* _Exercise instructions_: Print each line of the listing once more, precisely as given.

* _Source material_:
— begin —

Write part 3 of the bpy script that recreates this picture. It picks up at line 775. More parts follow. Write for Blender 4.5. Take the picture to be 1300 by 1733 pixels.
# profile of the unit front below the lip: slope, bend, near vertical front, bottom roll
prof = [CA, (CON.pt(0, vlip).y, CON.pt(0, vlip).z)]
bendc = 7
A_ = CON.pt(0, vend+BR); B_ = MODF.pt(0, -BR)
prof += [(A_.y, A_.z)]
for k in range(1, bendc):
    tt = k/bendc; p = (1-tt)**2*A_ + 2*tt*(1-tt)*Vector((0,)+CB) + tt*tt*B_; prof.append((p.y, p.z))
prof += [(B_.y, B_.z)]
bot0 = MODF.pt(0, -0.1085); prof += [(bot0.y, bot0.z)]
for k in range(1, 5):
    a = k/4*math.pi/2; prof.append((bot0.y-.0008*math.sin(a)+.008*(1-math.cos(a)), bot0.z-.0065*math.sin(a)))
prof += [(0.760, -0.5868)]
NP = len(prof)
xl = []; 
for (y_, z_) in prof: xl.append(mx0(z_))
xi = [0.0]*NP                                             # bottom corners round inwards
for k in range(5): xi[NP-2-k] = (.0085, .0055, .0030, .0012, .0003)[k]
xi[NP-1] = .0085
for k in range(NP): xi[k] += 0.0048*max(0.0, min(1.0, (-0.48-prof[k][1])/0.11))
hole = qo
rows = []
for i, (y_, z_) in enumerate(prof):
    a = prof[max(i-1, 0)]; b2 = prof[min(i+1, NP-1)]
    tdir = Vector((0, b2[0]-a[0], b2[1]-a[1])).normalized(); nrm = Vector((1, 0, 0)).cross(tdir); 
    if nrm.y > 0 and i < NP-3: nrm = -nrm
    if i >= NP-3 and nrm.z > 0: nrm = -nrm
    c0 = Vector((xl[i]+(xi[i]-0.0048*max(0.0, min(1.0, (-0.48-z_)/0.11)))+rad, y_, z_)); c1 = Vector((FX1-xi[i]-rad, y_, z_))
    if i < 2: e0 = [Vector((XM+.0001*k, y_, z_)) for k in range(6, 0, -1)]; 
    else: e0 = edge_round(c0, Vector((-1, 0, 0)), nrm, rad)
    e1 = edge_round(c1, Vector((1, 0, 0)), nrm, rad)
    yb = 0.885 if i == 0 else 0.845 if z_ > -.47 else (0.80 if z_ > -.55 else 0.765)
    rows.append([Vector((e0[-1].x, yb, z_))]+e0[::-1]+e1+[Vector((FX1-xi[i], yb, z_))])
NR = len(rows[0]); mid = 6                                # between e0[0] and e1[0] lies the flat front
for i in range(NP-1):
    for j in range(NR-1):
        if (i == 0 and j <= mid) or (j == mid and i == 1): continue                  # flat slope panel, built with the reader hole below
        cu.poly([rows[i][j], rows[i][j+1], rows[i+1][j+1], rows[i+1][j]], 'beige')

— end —

* _Completed task_:
Write part 3 of the bpy script that recreates this picture. It picks up at line 775. More parts follow. Write for Blender 4.5. Take the picture to be 1300 by 1733 pixels.
# profile of the unit front below the lip: slope, bend, near vertical front, bottom roll
prof = [CA, (CON.pt(0, vlip).y, CON.pt(0, vlip).z)]
bendc = 7
A_ = CON.pt(0, vend+BR); B_ = MODF.pt(0, -BR)
prof += [(A_.y, A_.z)]
for k in range(1, bendc):
    tt = k/bendc; p = (1-tt)**2*A_ + 2*tt*(1-tt)*Vector((0,)+CB) + tt*tt*B_; prof.append((p.y, p.z))
prof += [(B_.y, B_.z)]
bot0 = MODF.pt(0, -0.1085); prof += [(bot0.y, bot0.z)]
for k in range(1, 5):
    a = k/4*math.pi/2; prof.append((bot0.y-.0008*math.sin(a)+.008*(1-math.cos(a)), bot0.z-.0065*math.sin(a)))
prof += [(0.760, -0.5868)]
NP = len(prof)
xl = []; 
for (y_, z_) in prof: xl.append(mx0(z_))
xi = [0.0]*NP                                             # bottom corners round inwards
for k in range(5): xi[NP-2-k] = (.0085, .0055, .0030, .0012, .0003)[k]
xi[NP-1] = .0085
for k in range(NP): xi[k] += 0.0048*max(0.0, min(1.0, (-0.48-prof[k][1])/0.11))
hole = qo
rows = []
for i, (y_, z_) in enumerate(prof):
    a = prof[max(i-1, 0)]; b2 = prof[min(i+1, NP-1)]
    tdir = Vector((0, b2[0]-a[0], b2[1]-a[1])).normalized(); nrm = Vector((1, 0, 0)).cross(tdir); 
    if nrm.y > 0 and i < NP-3: nrm = -nrm
    if i >= NP-3 and nrm.z > 0: nrm = -nrm
    c0 = Vector((xl[i]+(xi[i]-0.0048*max(0.0, min(1.0, (-0.48-z_)/0.11)))+rad, y_, z_)); c1 = Vector((FX1-xi[i]-rad, y_, z_))
    if i < 2: e0 = [Vector((XM+.0001*k, y_, z_)) for k in range(6, 0, -1)]; 
    else: e0 = edge_round(c0, Vector((-1, 0, 0)), nrm, rad)
    e1 = edge_round(c1, Vector((1, 0, 0)), nrm, rad)
    yb = 0.885 if i == 0 else 0.845 if z_ > -.47 else (0.80 if z_ > -.55 else 0.765)
    rows.append([Vector((e0[-1].x, yb, z_))]+e0[::-1]+e1+[Vector((FX1-xi[i], yb, z_))])
NR = len(rows[0]); mid = 6                                # between e0[0] and e1[0] lies the flat front
for i in range(NP-1):
    for j in range(NR-1):
        if (i == 0 and j <= mid) or (j == mid and i == 1): continue                  # flat slope panel, built with the reader hole below
        cu.poly([rows[i][j], rows[i][j+1], rows[i+1][j+1], rows[i+1][j]], 'beige')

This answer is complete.